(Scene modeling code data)
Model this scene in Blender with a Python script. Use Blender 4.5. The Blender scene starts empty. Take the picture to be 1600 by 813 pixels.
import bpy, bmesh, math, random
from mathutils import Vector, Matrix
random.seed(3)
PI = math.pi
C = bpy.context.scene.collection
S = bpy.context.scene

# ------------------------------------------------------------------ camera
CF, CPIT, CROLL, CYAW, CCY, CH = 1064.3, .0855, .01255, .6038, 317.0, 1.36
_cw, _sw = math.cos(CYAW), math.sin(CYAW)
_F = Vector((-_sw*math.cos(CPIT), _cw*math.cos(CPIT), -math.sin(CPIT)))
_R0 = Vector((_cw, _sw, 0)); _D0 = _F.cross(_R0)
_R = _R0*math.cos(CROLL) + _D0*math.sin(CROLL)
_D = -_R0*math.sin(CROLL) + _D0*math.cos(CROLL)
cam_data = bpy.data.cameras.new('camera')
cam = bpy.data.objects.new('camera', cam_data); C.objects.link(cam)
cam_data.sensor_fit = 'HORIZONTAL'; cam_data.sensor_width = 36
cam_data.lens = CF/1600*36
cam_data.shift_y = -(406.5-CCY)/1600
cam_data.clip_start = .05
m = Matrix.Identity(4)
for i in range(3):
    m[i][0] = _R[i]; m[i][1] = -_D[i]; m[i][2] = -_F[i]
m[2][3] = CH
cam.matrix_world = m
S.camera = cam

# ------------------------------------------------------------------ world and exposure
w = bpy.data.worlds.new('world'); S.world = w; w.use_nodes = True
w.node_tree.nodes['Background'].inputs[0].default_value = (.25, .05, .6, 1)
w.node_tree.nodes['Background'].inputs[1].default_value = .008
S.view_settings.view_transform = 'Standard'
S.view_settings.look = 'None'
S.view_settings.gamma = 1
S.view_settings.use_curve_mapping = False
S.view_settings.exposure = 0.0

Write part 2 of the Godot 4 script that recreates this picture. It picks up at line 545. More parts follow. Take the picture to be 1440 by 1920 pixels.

▶ **Short exercise**
Reproduce every record, matching each line exactly.

▶ **Worked answer**
Model this scene in Blender with a Python script. Use Blender 4.5. The Blender scene starts empty. Take the picture to be 1600 by 813 pixels.
import bpy, bmesh, math, random
from mathutils import Vector, Matrix
random.seed(3)
PI = math.pi
C = bpy.context.scene.collection
S = bpy.context.scene

# ------------------------------------------------------------------ camera
CF, CPIT, CROLL, CYAW, CCY, CH = 1064.3, .0855, .01255, .6038, 317.0, 1.36
_cw, _sw = math.cos(CYAW), math.sin(CYAW)
_F = Vector((-_sw*math.cos(CPIT), _cw*math.cos(CPIT), -math.sin(CPIT)))
_R0 = Vector((_cw, _sw, 0)); _D0 = _F.cross(_R0)
_R = _R0*math.cos(CROLL) + _D0*math.sin(CROLL)
_D = -_R0*math.sin(CROLL) + _D0*math.cos(CROLL)
cam_data = bpy.data.cameras.new('camera')
cam = bpy.data.objects.new('camera', cam_data); C.objects.link(cam)
cam_data.sensor_fit = 'HORIZONTAL'; cam_data.sensor_width = 36
cam_data.lens = CF/1600*36
cam_data.shift_y = -(406.5-CCY)/1600
cam_data.clip_start = .05
m = Matrix.Identity(4)
for i in range(3):
    m[i][0] = _R[i]; m[i][1] = -_D[i]; m[i][2] = -_F[i]
m[2][3] = CH
cam.matrix_world = m
S.camera = cam

# ------------------------------------------------------------------ world and exposure
w = bpy.data.worlds.new('world'); S.world = w; w.use_nodes = True
w.node_tree.nodes['Background'].inputs[0].default_value = (.25, .05, .6, 1)
w.node_tree.nodes['Background'].inputs[1].default_value = .008
S.view_settings.view_transform = 'Standard'
S.view_settings.look = 'None'
S.view_settings.gamma = 1
S.view_settings.use_curve_mapping = False
S.view_settings.exposure = 0.0

Write part 2 of the Godot 4 script that recreates this picture. It picks up at line 545. More parts follow. Take the picture to be 1440 by 1920 pixels.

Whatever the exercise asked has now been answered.